Data to process »
┏━━

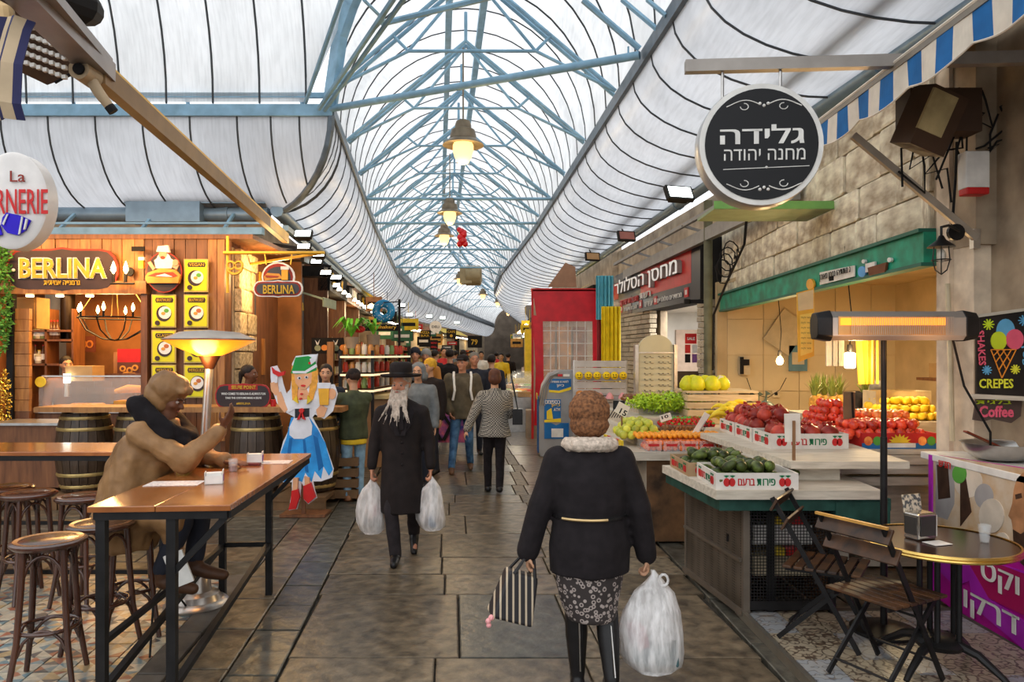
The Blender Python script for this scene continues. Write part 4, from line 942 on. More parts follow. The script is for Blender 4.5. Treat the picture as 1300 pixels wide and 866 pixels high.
def apple_prints(t, O, U, L_, h, txt=True):
    O = Vector(O); U = Vector(U); W = U.cross(Vector((0, 0, 1)))
    z = h*.45
    for c in (.09, L_-.09):
        b = MB()
        for s in (-.018, .018): b.prism(ell(c+s, z, h*.2, h*.26, 12), O, U, (0, 0, 1), .003)
        po = b.build('apple_print', CKRED, t); b = MB()
        for s in (-.02, .02): b.prism([(c+s, h*.72), (c+s-.02, h*.85), (c+s, h*.88), (c+s+.02, h*.85)], O, U, (0, 0, 1), .003)
        b.build('leaf_print', CKGRN, po)
    if txt and L_ > .4:
        text('lettering', 'ברעם', CKRED, t, O+U*(L_*.27)+Vector((0, 0, h*.25)), U, (0, 0, 1), L_*.2, h*.42, .002, .02, True)
        text('lettering', 'פירות', CKGRN, t, O+U*(L_*.5)+Vector((0, 0, h*.25)), U, (0, 0, 1), L_*.22, h*.42, .002, .02, True)
    elif txt: text('lettering', 'ברעם', CKRED, t, O+U*(L_*.45)+Vector((0, 0, h*.25)), U, (0, 0, 1), L_*.35, h*.4, .002, .02, True)
def carton(nm, label, x, y, z, w_, d_, h, ms=None, rz=0, printed=True, side=True, group=None, sidetxt=True):
    t = T(nm, label, 'box', (x, y, z), rz, group); ms = ms or [CART_, CKB]; th = .012; b = MB()
    b.box((0, -d_/2+th/2, h/2), (w_, th, h)); b.box((0, d_/2-th/2, h/2), (w_, th, h)); b.box((-w_/2+th/2, 0, h/2), (th, d_-2*th, h)); b.box((w_/2-th/2, 0, h/2), (th, d_-2*th, h)); b.build('walls', ms[0], t)
    b = MB(); b.box((0, 0, .006), (w_-.02, d_-.02, .01)); b.build('bottom', ms[-1], t)
    if printed:
        apple_prints(t, (-w_/2, -d_/2, 0), (1, 0, 0), w_, h)
        if side: apple_prints(t, (-w_/2, d_/2, 0), (0, -1, 0), d_, h, sidetxt)
    return t
def fruit_me(kind):
    b = MB()
    if kind == 'avocado': b.lathe([(.002, -.055), (.025, -.05), (.037, -.02), (.036, .01), (.025, .04), (.012, .058), (.002, .062)], 12, axis='X')
    elif kind == 'pomegranate':
        b.lathe([(.003, -.06), (.035, -.055), (.06, -.03), (.066, 0), (.06, .03), (.035, .056), (.012, .064)], 14); b.lathe([(.012, .06), (.014, .075), (.024, .088), (.02, .09), (.008, .07)], 8, mi=0)
    elif kind in ('apple', 'tomato'):
        b.lathe([(.004, -.03), (.02, -.036), (.036, -.018), (.04, .005), (.034, .026), (.018, .034), (.004, .024)], 12)
        b.tube([(0, 0, .024), (.003, 0, .045)], .002, 4, mi=1)
    elif kind == 'citrus': b.lathe([(.003, -.036), (.022, -.032), (.036, -.012), (.037, .008), (.025, .03), (.006, .038)], 12)
    elif kind == 'lemon': b.lathe([(.002, -.05), (.01, -.045), (.028, -.025), (.033, 0), (.028, .025), (.01, .045), (.003, .052)], 12, axis='X')
    elif kind == 'pomelo': b.lathe([(.004, -.075), (.05, -.07), (.085, -.03), (.085, .01), (.06, .06), (.03, .088), (.004, .092)], 16)
    elif kind == 'strawberry': b.lathe([(.002, -.022), (.012, -.012), (.018, .005), (.012, .016), (.003, .018)], 8); b.lathe([(.003, .016), (.014, .019), (.003, .022)], 6, mi=1)
    elif kind == 'date': b.lathe([(.002, -.02), (.012, -.012), (.013, .01), (.004, .02)], 7, axis='X')
    return b
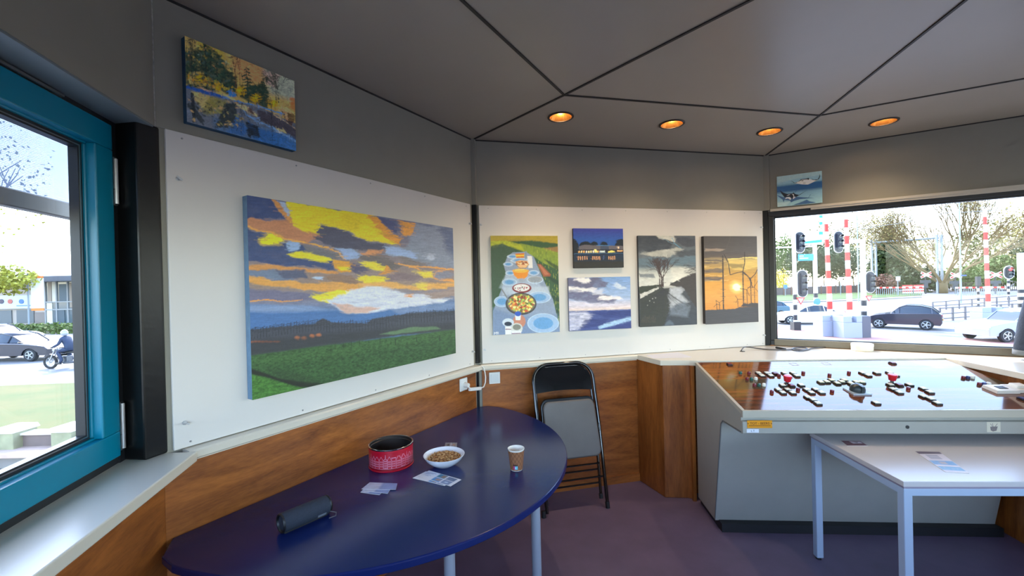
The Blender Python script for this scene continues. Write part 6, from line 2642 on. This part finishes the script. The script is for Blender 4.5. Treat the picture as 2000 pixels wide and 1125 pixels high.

┗━━

Short problem » Return the listing above in full and without alteration, excluding its pictures.

Result of the task »
The Blender Python script for this scene continues. Write part 4, from line 942 on. More parts follow. The script is for Blender 4.5. Treat the picture as 1300 pixels wide and 866 pixels high.
def apple_prints(t, O, U, L_, h, txt=True):
    O = Vector(O); U = Vector(U); W = U.cross(Vector((0, 0, 1)))
    z = h*.45
    for c in (.09, L_-.09):
        b = MB()
        for s in (-.018, .018): b.prism(ell(c+s, z, h*.2, h*.26, 12), O, U, (0, 0, 1), .003)
        po = b.build('apple_print', CKRED, t); b = MB()
        for s in (-.02, .02): b.prism([(c+s, h*.72), (c+s-.02, h*.85), (c+s, h*.88), (c+s+.02, h*.85)], O, U, (0, 0, 1), .003)
        b.build('leaf_print', CKGRN, po)
    if txt and L_ > .4:
        text('lettering', 'ברעם', CKRED, t, O+U*(L_*.27)+Vector((0, 0, h*.25)), U, (0, 0, 1), L_*.2, h*.42, .002, .02, True)
        text('lettering', 'פירות', CKGRN, t, O+U*(L_*.5)+Vector((0, 0, h*.25)), U, (0, 0, 1), L_*.22, h*.42, .002, .02, True)
    elif txt: text('lettering', 'ברעם', CKRED, t, O+U*(L_*.45)+Vector((0, 0, h*.25)), U, (0, 0, 1), L_*.35, h*.4, .002, .02, True)
def carton(nm, label, x, y, z, w_, d_, h, ms=None, rz=0, printed=True, side=True, group=None, sidetxt=True):
    t = T(nm, label, 'box', (x, y, z), rz, group); ms = ms or [CART_, CKB]; th = .012; b = MB()
    b.box((0, -d_/2+th/2, h/2), (w_, th, h)); b.box((0, d_/2-th/2, h/2), (w_, th, h)); b.box((-w_/2+th/2, 0, h/2), (th, d_-2*th, h)); b.box((w_/2-th/2, 0, h/2), (th, d_-2*th, h)); b.build('walls', ms[0], t)
    b = MB(); b.box((0, 0, .006), (w_-.02, d_-.02, .01)); b.build('bottom', ms[-1], t)
    if printed:
        apple_prints(t, (-w_/2, -d_/2, 0), (1, 0, 0), w_, h)
        if side: apple_prints(t, (-w_/2, d_/2, 0), (0, -1, 0), d_, h, sidetxt)
    return t
def fruit_me(kind):
    b = MB()
    if kind == 'avocado': b.lathe([(.002, -.055), (.025, -.05), (.037, -.02), (.036, .01), (.025, .04), (.012, .058), (.002, .062)], 12, axis='X')
    elif kind == 'pomegranate':
        b.lathe([(.003, -.06), (.035, -.055), (.06, -.03), (.066, 0), (.06, .03), (.035, .056), (.012, .064)], 14); b.lathe([(.012, .06), (.014, .075), (.024, .088), (.02, .09), (.008, .07)], 8, mi=0)
    elif kind in ('apple', 'tomato'):
        b.lathe([(.004, -.03), (.02, -.036), (.036, -.018), (.04, .005), (.034, .026), (.018, .034), (.004, .024)], 12)
        b.tube([(0, 0, .024), (.003, 0, .045)], .002, 4, mi=1)
    elif kind == 'citrus': b.lathe([(.003, -.036), (.022, -.032), (.036, -.012), (.037, .008), (.025, .03), (.006, .038)], 12)
    elif kind == 'lemon': b.lathe([(.002, -.05), (.01, -.045), (.028, -.025), (.033, 0), (.028, .025), (.01, .045), (.003, .052)], 12, axis='X')
    elif kind == 'pomelo': b.lathe([(.004, -.075), (.05, -.07), (.085, -.03), (.085, .01), (.06, .06), (.03, .088), (.004, .092)], 16)
    elif kind == 'strawberry': b.lathe([(.002, -.022), (.012, -.012), (.018, .005), (.012, .016), (.003, .018)], 8); b.lathe([(.003, .016), (.014, .019), (.003, .022)], 6, mi=1)
    elif kind == 'date': b.lathe([(.002, -.02), (.012, -.012), (.013, .01), (.004, .02)], 7, axis='X')
    return b
The Blender Python script for this scene continues. Write part 6, from line 2642 on. This part finishes the script. The script is for Blender 4.5. Treat the picture as 2000 pixels wide and 1125 pixels high.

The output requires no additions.